> **STATED TASK**:
Without the pictures, can you quote each line below exactly?

—————

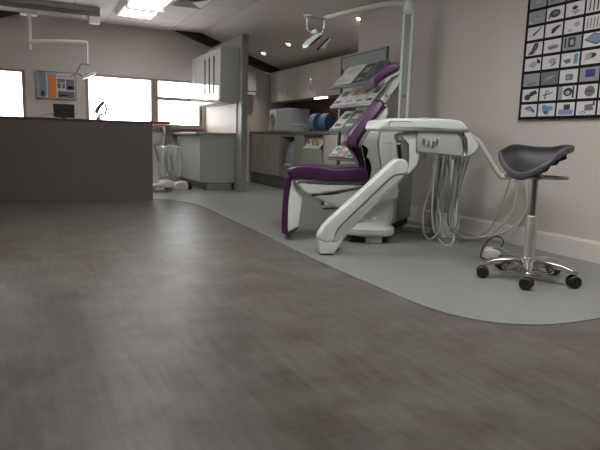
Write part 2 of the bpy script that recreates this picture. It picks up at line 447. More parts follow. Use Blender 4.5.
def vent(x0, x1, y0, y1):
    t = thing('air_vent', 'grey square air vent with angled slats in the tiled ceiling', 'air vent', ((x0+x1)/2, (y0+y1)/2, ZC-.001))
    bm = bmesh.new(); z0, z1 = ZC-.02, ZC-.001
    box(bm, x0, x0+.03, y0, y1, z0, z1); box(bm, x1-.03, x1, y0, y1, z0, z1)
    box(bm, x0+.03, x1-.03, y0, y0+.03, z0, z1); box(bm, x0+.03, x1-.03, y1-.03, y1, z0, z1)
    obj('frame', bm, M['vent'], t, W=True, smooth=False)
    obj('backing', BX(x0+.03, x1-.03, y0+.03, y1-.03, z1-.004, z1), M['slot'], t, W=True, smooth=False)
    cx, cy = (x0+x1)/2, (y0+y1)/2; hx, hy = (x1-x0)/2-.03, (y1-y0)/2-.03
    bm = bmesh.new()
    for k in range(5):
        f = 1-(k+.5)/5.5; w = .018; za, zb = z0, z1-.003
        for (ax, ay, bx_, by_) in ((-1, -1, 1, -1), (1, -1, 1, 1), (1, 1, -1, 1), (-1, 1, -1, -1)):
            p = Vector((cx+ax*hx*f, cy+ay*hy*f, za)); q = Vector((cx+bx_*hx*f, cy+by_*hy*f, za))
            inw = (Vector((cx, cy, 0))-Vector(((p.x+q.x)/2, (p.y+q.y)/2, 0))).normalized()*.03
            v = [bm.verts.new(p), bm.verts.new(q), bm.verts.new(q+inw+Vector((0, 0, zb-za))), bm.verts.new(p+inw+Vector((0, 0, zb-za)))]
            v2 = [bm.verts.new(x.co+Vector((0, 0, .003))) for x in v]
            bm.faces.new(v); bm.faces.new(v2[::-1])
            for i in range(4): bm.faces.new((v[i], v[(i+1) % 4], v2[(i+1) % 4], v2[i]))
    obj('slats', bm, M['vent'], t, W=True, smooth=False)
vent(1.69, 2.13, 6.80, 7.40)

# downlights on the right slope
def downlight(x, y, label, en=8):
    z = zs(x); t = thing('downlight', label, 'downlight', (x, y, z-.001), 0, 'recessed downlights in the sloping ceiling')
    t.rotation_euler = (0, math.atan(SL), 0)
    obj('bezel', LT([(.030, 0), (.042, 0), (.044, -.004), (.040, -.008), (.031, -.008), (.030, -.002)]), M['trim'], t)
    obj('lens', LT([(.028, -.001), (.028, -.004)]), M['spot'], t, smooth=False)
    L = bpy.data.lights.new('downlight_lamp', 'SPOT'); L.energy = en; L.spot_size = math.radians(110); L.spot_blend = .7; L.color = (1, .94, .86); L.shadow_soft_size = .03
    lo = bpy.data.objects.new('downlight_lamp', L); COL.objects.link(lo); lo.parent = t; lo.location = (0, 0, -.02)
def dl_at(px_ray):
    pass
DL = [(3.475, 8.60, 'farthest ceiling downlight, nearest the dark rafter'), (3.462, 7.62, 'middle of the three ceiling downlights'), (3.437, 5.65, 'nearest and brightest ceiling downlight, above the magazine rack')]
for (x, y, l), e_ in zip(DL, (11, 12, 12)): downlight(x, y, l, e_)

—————

> **FULL RESPONSE**:
Write part 2 of the bpy script that recreates this picture. It picks up at line 447. More parts follow. Use Blender 4.5.
def vent(x0, x1, y0, y1):
    t = thing('air_vent', 'grey square air vent with angled slats in the tiled ceiling', 'air vent', ((x0+x1)/2, (y0+y1)/2, ZC-.001))
    bm = bmesh.new(); z0, z1 = ZC-.02, ZC-.001
    box(bm, x0, x0+.03, y0, y1, z0, z1); box(bm, x1-.03, x1, y0, y1, z0, z1)
    box(bm, x0+.03, x1-.03, y0, y0+.03, z0, z1); box(bm, x0+.03, x1-.03, y1-.03, y1, z0, z1)
    obj('frame', bm, M['vent'], t, W=True, smooth=False)
    obj('backing', BX(x0+.03, x1-.03, y0+.03, y1-.03, z1-.004, z1), M['slot'], t, W=True, smooth=False)
    cx, cy = (x0+x1)/2, (y0+y1)/2; hx, hy = (x1-x0)/2-.03, (y1-y0)/2-.03
    bm = bmesh.new()
    for k in range(5):
        f = 1-(k+.5)/5.5; w = .018; za, zb = z0, z1-.003
        for (ax, ay, bx_, by_) in ((-1, -1, 1, -1), (1, -1, 1, 1), (1, 1, -1, 1), (-1, 1, -1, -1)):
            p = Vector((cx+ax*hx*f, cy+ay*hy*f, za)); q = Vector((cx+bx_*hx*f, cy+by_*hy*f, za))
            inw = (Vector((cx, cy, 0))-Vector(((p.x+q.x)/2, (p.y+q.y)/2, 0))).normalized()*.03
            v = [bm.verts.new(p), bm.verts.new(q), bm.verts.new(q+inw+Vector((0, 0, zb-za))), bm.verts.new(p+inw+Vector((0, 0, zb-za)))]
            v2 = [bm.verts.new(x.co+Vector((0, 0, .003))) for x in v]
            bm.faces.new(v); bm.faces.new(v2[::-1])
            for i in range(4): bm.faces.new((v[i], v[(i+1) % 4], v2[(i+1) % 4], v2[i]))
    obj('slats', bm, M['vent'], t, W=True, smooth=False)
vent(1.69, 2.13, 6.80, 7.40)

# downlights on the right slope
def downlight(x, y, label, en=8):
    z = zs(x); t = thing('downlight', label, 'downlight', (x, y, z-.001), 0, 'recessed downlights in the sloping ceiling')
    t.rotation_euler = (0, math.atan(SL), 0)
    obj('bezel', LT([(.030, 0), (.042, 0), (.044, -.004), (.040, -.008), (.031, -.008), (.030, -.002)]), M['trim'], t)
    obj('lens', LT([(.028, -.001), (.028, -.004)]), M['spot'], t, smooth=False)
    L = bpy.data.lights.new('downlight_lamp', 'SPOT'); L.energy = en; L.spot_size = math.radians(110); L.spot_blend = .7; L.color = (1, .94, .86); L.shadow_soft_size = .03
    lo = bpy.data.objects.new('downlight_lamp', L); COL.objects.link(lo); lo.parent = t; lo.location = (0, 0, -.02)
def dl_at(px_ray):
    pass
DL = [(3.475, 8.60, 'farthest ceiling downlight, nearest the dark rafter'), (3.462, 7.62, 'middle of the three ceiling downlights'), (3.437, 5.65, 'nearest and brightest ceiling downlight, above the magazine rack')]
for (x, y, l), e_ in zip(DL, (11, 12, 12)): downlight(x, y, l, e_)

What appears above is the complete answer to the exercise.